>>

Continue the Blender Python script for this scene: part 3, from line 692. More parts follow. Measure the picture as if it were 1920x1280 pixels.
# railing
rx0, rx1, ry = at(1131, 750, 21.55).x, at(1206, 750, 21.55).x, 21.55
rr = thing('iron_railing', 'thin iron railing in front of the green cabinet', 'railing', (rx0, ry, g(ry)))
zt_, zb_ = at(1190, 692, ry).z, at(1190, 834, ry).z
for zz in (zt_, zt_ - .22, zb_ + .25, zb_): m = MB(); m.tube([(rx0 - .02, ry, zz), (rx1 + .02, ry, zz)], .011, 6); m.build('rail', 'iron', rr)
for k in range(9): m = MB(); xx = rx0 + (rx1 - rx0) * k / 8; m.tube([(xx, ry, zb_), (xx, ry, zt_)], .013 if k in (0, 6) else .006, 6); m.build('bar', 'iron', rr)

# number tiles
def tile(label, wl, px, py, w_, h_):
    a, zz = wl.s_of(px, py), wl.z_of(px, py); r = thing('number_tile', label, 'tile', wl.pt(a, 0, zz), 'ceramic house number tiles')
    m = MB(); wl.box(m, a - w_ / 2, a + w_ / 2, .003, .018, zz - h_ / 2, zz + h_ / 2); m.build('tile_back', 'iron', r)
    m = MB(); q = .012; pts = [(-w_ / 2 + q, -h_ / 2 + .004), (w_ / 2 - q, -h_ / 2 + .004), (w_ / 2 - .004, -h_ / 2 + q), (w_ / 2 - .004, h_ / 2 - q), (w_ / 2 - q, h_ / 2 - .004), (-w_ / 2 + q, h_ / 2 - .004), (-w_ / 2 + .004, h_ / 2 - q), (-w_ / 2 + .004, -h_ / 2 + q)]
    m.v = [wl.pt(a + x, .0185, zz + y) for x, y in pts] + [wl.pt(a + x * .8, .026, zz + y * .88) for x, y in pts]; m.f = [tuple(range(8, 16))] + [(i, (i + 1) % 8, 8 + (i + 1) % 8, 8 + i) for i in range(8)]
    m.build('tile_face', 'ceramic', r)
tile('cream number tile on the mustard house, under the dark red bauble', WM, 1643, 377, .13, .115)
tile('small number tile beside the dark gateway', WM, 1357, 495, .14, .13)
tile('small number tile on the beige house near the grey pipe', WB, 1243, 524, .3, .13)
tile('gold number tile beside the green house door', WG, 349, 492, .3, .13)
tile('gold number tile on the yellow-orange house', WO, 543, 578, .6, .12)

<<

TO DO: Take the data above and return it exactly.

OUTPUT OF THE EXERCISE:
Continue the Blender Python script for this scene: part 3, from line 692. More parts follow. Measure the picture as if it were 1920x1280 pixels.
# railing
rx0, rx1, ry = at(1131, 750, 21.55).x, at(1206, 750, 21.55).x, 21.55
rr = thing('iron_railing', 'thin iron railing in front of the green cabinet', 'railing', (rx0, ry, g(ry)))
zt_, zb_ = at(1190, 692, ry).z, at(1190, 834, ry).z
for zz in (zt_, zt_ - .22, zb_ + .25, zb_): m = MB(); m.tube([(rx0 - .02, ry, zz), (rx1 + .02, ry, zz)], .011, 6); m.build('rail', 'iron', rr)
for k in range(9): m = MB(); xx = rx0 + (rx1 - rx0) * k / 8; m.tube([(xx, ry, zb_), (xx, ry, zt_)], .013 if k in (0, 6) else .006, 6); m.build('bar', 'iron', rr)

# number tiles
def tile(label, wl, px, py, w_, h_):
    a, zz = wl.s_of(px, py), wl.z_of(px, py); r = thing('number_tile', label, 'tile', wl.pt(a, 0, zz), 'ceramic house number tiles')
    m = MB(); wl.box(m, a - w_ / 2, a + w_ / 2, .003, .018, zz - h_ / 2, zz + h_ / 2); m.build('tile_back', 'iron', r)
    m = MB(); q = .012; pts = [(-w_ / 2 + q, -h_ / 2 + .004), (w_ / 2 - q, -h_ / 2 + .004), (w_ / 2 - .004, -h_ / 2 + q), (w_ / 2 - .004, h_ / 2 - q), (w_ / 2 - q, h_ / 2 - .004), (-w_ / 2 + q, h_ / 2 - .004), (-w_ / 2 + .004, h_ / 2 - q), (-w_ / 2 + .004, -h_ / 2 + q)]
    m.v = [wl.pt(a + x, .0185, zz + y) for x, y in pts] + [wl.pt(a + x * .8, .026, zz + y * .88) for x, y in pts]; m.f = [tuple(range(8, 16))] + [(i, (i + 1) % 8, 8 + (i + 1) % 8, 8 + i) for i in range(8)]
    m.build('tile_face', 'ceramic', r)
tile('cream number tile on the mustard house, under the dark red bauble', WM, 1643, 377, .13, .115)
tile('small number tile beside the dark gateway', WM, 1357, 495, .14, .13)
tile('small number tile on the beige house near the grey pipe', WB, 1243, 524, .3, .13)
tile('gold number tile beside the green house door', WG, 349, 492, .3, .13)
tile('gold number tile on the yellow-orange house', WO, 543, 578, .6, .12)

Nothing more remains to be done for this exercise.